I consider myself to be very confident, and never had any reason not to trust anything my wife ever did or said. nor was i a jealous person.
But then I came across an email which gave me reason to doubt. So I snooped--heck yeah, I snooped--and was not pleased with what I'd found.
I felt completely blindsided.
When I confronted my wife with the deleted emails, she got very angry (honestly, the nerve!) and said I had no right to go behind her back; the emails were private. She said I had no right to invade her privacy.
I said I did not realize she had the need for that kind of privacy in our relationship.
Am I proud that I snooped? No way.
Am I glad that I did? You betcha!
Original Post by coffincritter:
Original Post by dalmalama:
Original Post by coffincritter:
I will check out a potential partner by googling themthis creeps me out the MOST! that's cyber-stalking! and totally, completely, 100% nuts! i'm just glad that i'm google-proof in case some guy gets that idea in the future. (i know b/c i've googled myself just to see what'd pop up. thankfully, i don't exist on the web!)
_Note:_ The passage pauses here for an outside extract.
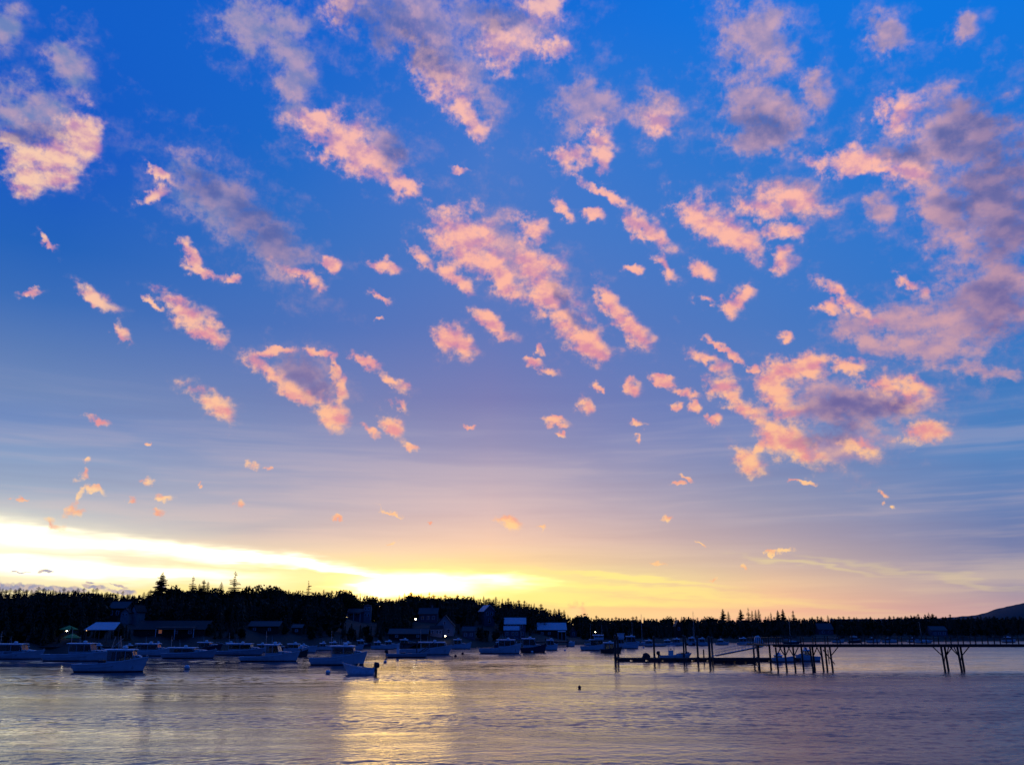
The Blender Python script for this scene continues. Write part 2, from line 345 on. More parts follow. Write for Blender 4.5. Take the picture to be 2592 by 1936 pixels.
# ------------------------------------------------------------------ mesh kit
class MB:
    """collects shapes in local metres and links them as one mesh object"""
    def __init__(s): s.v = []; s.f = []
    def add(s, vs, fs, M=None):
        n = len(s.v)
        s.v += [tuple(M @ Vector(v)) if M else tuple(v) for v in vs]
        s.f += [tuple(i + n for i in f) for f in fs]
        return s
    def box(s, c, d, rot=None, bev=0.0):
        x, y, z = d[0] / 2, d[1] / 2, d[2] / 2
        vs = [(-x,-y,-z),(x,-y,-z),(x,y,-z),(-x,y,-z),(-x,-y,z),(x,-y,z),(x,y,z),(-x,y,z)]
        fs = [(3,2,1,0),(4,5,6,7),(0,1,5,4),(1,2,6,5),(2,3,7,6),(3,0,4,7)]
        M = Matrix.Translation(c) @ (Euler(rot).to_matrix().to_4x4() if rot else Matrix())
        return s.add(vs, fs, M)
    def tube(s, a, b, r0, r1=None, n=8, cap=True):
        a, b = Vector(a), Vector(b); r1 = r0 if r1 is None else r1
        z = (b - a).normalized(); q = z.to_track_quat('Z', 'Y').to_matrix()
        vs = []
        for p, r in ((a, r0), (b, r1)):
            for k in range(n):
                t = 2 * math.pi * k / n
                vs.append(p + q @ Vector((r * math.cos(t), r * math.sin(t), 0)))
        fs = [(k, (k + 1) % n, n + (k + 1) % n, n + k) for k in range(n)]
        if cap: fs += [tuple(reversed(range(n))), tuple(range(n, 2 * n))]
        return s.add(vs, fs)
    def path(s, pts, r, n=6):
        for a, b in zip(pts, pts[1:]): s.tube(a, b, r, n=n)
        return s
    def lathe(s, prof, n=16, c=(0, 0, 0)):
        vs = [(c[0] + r * math.cos(2 * math.pi * k / n), c[1] + r * math.sin(2 * math.pi * k / n), c[2] + z) for r, z in prof for k in range(n)]
        fs = []
        for i in range(len(prof) - 1):
            for k in range(n):
                k2 = (k + 1) % n
                fs.append((i * n + k, i * n + k2, (i + 1) * n + k2, (i + 1) * n + k))
        fs.append(tuple(reversed(range(n)))); fs.append(tuple((len(prof) - 1) * n + k for k in range(n)))
        return s.add(vs, fs)
    def prism(s, poly, y0, y1, axis='y'):
        n = len(poly)
        if axis == 'y': vs = [(x, y0, z) for x, z in poly] + [(x, y1, z) for x, z in poly]
        else: vs = [(x, y, y0) for x, y in poly] + [(x, y, y1) for x, y in poly]
        fs = [tuple(range(n)), tuple(reversed(range(n, 2 * n)))] + [(k, n + k, n + (k + 1) % n, (k + 1) % n) for k in range(n)]
        return s.add(vs, fs)
    def loft(s, rows, close=False, cap=False):
        m = len(rows[0]); vs = [p for r in rows for p in r]; fs = []
        for i in range(len(rows) - 1):
            for k in range(m if close else m - 1):
                k2 = (k + 1) % m
                fs.append((i * m + k, i * m + k2, (i + 1) * m + k2, (i + 1) * m + k))
        if cap: fs += [tuple(reversed(range(m))), tuple((len(rows) - 1) * m + k for k in range(m))]
        return s.add(vs, fs)
    def mesh(s, name, mat, smooth=False):
        me = bpy.data.meshes.new(name); me.from_pydata(s.v, [], s.f); me.update()
        if mat: me.materials.append(mat)
        if smooth:
            me.shade_smooth()
            try: me.set_sharp_from_angle(angle=R(40))
            except Exception: pass
        return me
    def build(s, name, mat, parent=None, smooth=False, loc=None):
        o = bpy.data.objects.new(name, s.mesh(name, mat, smooth)); C.objects.link(o)
        if parent: o.parent = parent
        if loc is not None: o.location = loc
        return o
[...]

Why is that cyber-stalking? I'm not hacking into their private accounts. Most people have a public blog or personal website that's MEANT to convey information. I'm only looking at things that they CHOOSE to make public, livejournals, myspace profiles, etc. People who meet me or see my band are always contacting me via my (public)livejournal, homepage, or band's myspace and the majority of them are not stalkerish or threatening. You choose to make yourself private on the web, but many people, particularly those with creative projects, do not.
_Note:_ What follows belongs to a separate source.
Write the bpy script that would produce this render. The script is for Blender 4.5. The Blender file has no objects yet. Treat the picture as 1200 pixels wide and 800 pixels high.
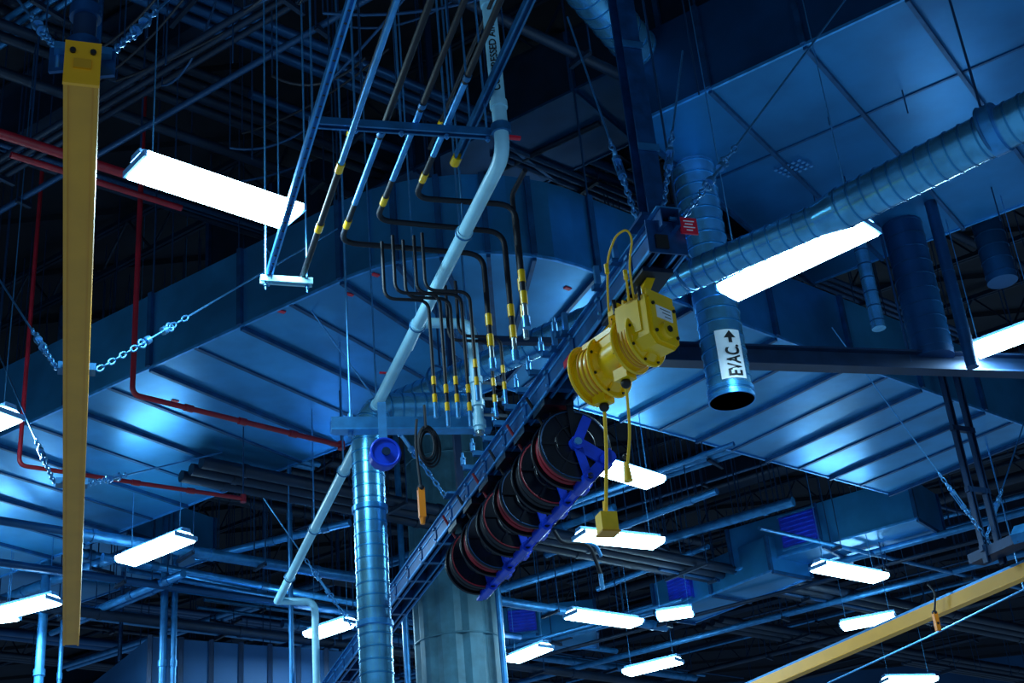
import bpy, math, random
from mathutils import Vector as V, Matrix
random.seed(7)
sc=bpy.context.scene
try:
    sc.view_settings.view_transform='Standard'
except Exception: pass
# ---------------- surveyed camera ----------------
F=1667.0; PITCH=math.radians(27); ROLL=math.radians(5.4); CAM=V((0,0,1.6))
fwd=V((0,math.cos(PITCH),math.sin(PITCH))); R0=V((1,0,0)); U0=V((0,-math.sin(PITCH),math.cos(PITCH)))
RT=R0*math.cos(ROLL)-U0*math.sin(ROLL); UP=R0*math.sin(ROLL)+U0*math.cos(ROLL)
def ray(x,y): return fwd+RT*((x-600)/F)+UP*((400-y)/F)
def P(x,y,z):
    d=ray(x,y); return CAM+d*((z-CAM.z)/d.z)
def D(x,y,dep): return CAM+ray(x,y)*dep
def proj(p):
    q=p-CAM; d=q.dot(fwd); return (600+F*q.dot(RT)/d, 400-F*q.dot(UP)/d)
def zat(b,py):   # height on the plumb line through b that is seen at row py
    lo,hi=2.0,14.0
    for _ in range(40):
        m=(lo+hi)/2
        if proj(V((b.x,b.y,m)))[1]>py: lo=m
        else: hi=m
    return m
def at(b,z): return V((b.x,b.y,z))
def hdir(x,y):
    d=ray(x,y); d.z=0; return d.normalized()
Z=V((0,0,1))
A=hdir(20,1300)               # rail direction, away
B=V((A.y,-A.x,0))             # to the right of rail
Cd=hdir(2750,1047); Dd=hdir(-2200,1516); Ed=hdir(1663,1149)
cd=bpy.data.cameras.new('camera'); cam=bpy.data.objects.new('camera',cd); sc.collection.objects.link(cam)
cd.sensor_width=36; cd.lens=36*F/1200; cd.clip_end=200
m=Matrix.Identity(4)
for i in range(3):
    m[i][0]=RT[i]; m[i][1]=UP[i]; m[i][2]=-fwd[i]; m[i][3]=CAM[i]
cam.matrix_world=m; sc.camera=cam
# ---------------- materials ----------------
def mat(name,col,rough=.5,metal=0,var=.25,scale=6,col2=None,bump=0,emit=None,es=1,aniso=None):
    M=bpy.data.materials.new(name); M.use_nodes=True; nt=M.node_tree; b=nt.nodes['Principled BSDF']
    b.inputs['Roughness'].default_value=rough; b.inputs['Metallic'].default_value=metal
    tc=nt.nodes.new('ShaderNodeTexCoord'); n=nt.nodes.new('ShaderNodeTexNoise'); n.inputs['Scale'].default_value=scale; n.inputs['Detail'].default_value=6
    nt.links.new(tc.outputs['Object'],n.inputs['Vector'])
    cr=nt.nodes.new('ShaderNodeValToRGB'); c=col; c2=col2 or tuple(max(0,x*(1-var)) for x in col)
    cr.color_ramp.elements[0].position=.35; cr.color_ramp.elements[1].position=.65
    cr.color_ramp.elements[0].color=(*c2,1); cr.color_ramp.elements[1].color=(*c,1)
    nt.links.new(n.outputs['Fac'],cr.inputs['Fac']); nt.links.new(cr.outputs['Color'],b.inputs['Base Color'])
    if bump:
        bp=nt.nodes.new('ShaderNodeBump'); bp.inputs['Strength'].default_value=bump; bp.inputs['Distance'].default_value=.02
        nt.links.new(n.outputs['Fac'],bp.inputs['Height']); nt.links.new(bp.outputs['Normal'],b.inputs['Normal'])
    if emit:
        b.inputs['Emission Color'].default_value=(*emit,1); b.inputs['Emission Strength'].default_value=es
    return M
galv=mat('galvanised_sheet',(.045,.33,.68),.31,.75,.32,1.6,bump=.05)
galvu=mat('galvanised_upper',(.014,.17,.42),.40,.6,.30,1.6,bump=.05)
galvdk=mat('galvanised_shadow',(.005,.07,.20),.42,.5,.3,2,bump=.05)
seam=mat('duct_seam_flange',(.006,.08,.22),.45,.5,.4,8)
spiral=mat('spiral_duct_metal',(.14,.56,.95),.26,.75,.35,7,bump=.10)
pipe_w=mat('pale_pipe_paint',(.38,.80,1.0),.35,.0,.15,6)
strutm=mat('strut_steel',(.025,.20,.47),.4,.5,.35,10)
rail=mat('rail_blue_steel',(.010,.10,.30),.32,.5,.4,10)
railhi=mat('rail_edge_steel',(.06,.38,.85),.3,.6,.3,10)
dark=mat('dark_steel',(.003,.018,.05),.55,.3,.4,4)
navy=mat('navy_beam',(.004,.03,.09),.5,.3,.3,6)
deck=mat('roof_deck_paint',(.001,.005,.017),.8,0,.4,2)
black=mat('black_enamel',(.002,.004,.012),.3,.1,.3,6)
hose=mat('black_rubber',(.001,.003,.012),.6,0,.3,20)
yel=mat('crane_yellow',(1.0,.42,.002),.42,0,.12,2.5)
yeld=mat('yellow_ochre',(.74,.30,.002),.5,0,.12,3)  # darker ochre yellow: runway side plates, left beam underside, small trim
yhoist=mat('reel_yellow',(1.0,.57,.002),.32,0,.08,8)
ycord=mat('yellow_cord',(1.0,.56,.01),.5,0,.1,20)
red=mat('red_pipe_paint',(.34,.006,.02),.45,0,.3,6)
hosered=mat('dark_red_hose',(.30,.006,.02),.5,0,.3,6)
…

http://en.wikipedia.org/wiki/Cyber-stalking
Here, why don't you educate yourself on how cyberstalking is actually DEFINED before making accusations about it, or value judgements like "creepy" and "nuts".
I actually googled someone I started to date. He was a (former) lawyer, and I found out he had been dis-barred for domestic violence a few years back. We talked about it, and I found out after getting to know him that he had a really misogynistic attitude about women. I don't think it hurt to know that information before I fell in love with him or got way too involved. It's not cyber-stalking if it is on the internet. It's public knowledge.
So the question becomes, Bootle, what did you learn from the experience? Because ultimately its all about how we as individuals function within the relationship, not whether our actions are justifiable or not.
in my life, i have never 'come across an email' of someone else
just sitting there eating breakfast and an email pops up out of nowhere... what? how did i figure out her password and log into her email account that happen?
Yeah nomo, I never had one of my husbands e-mails fall accidentally from the pocket of his dirty jeans.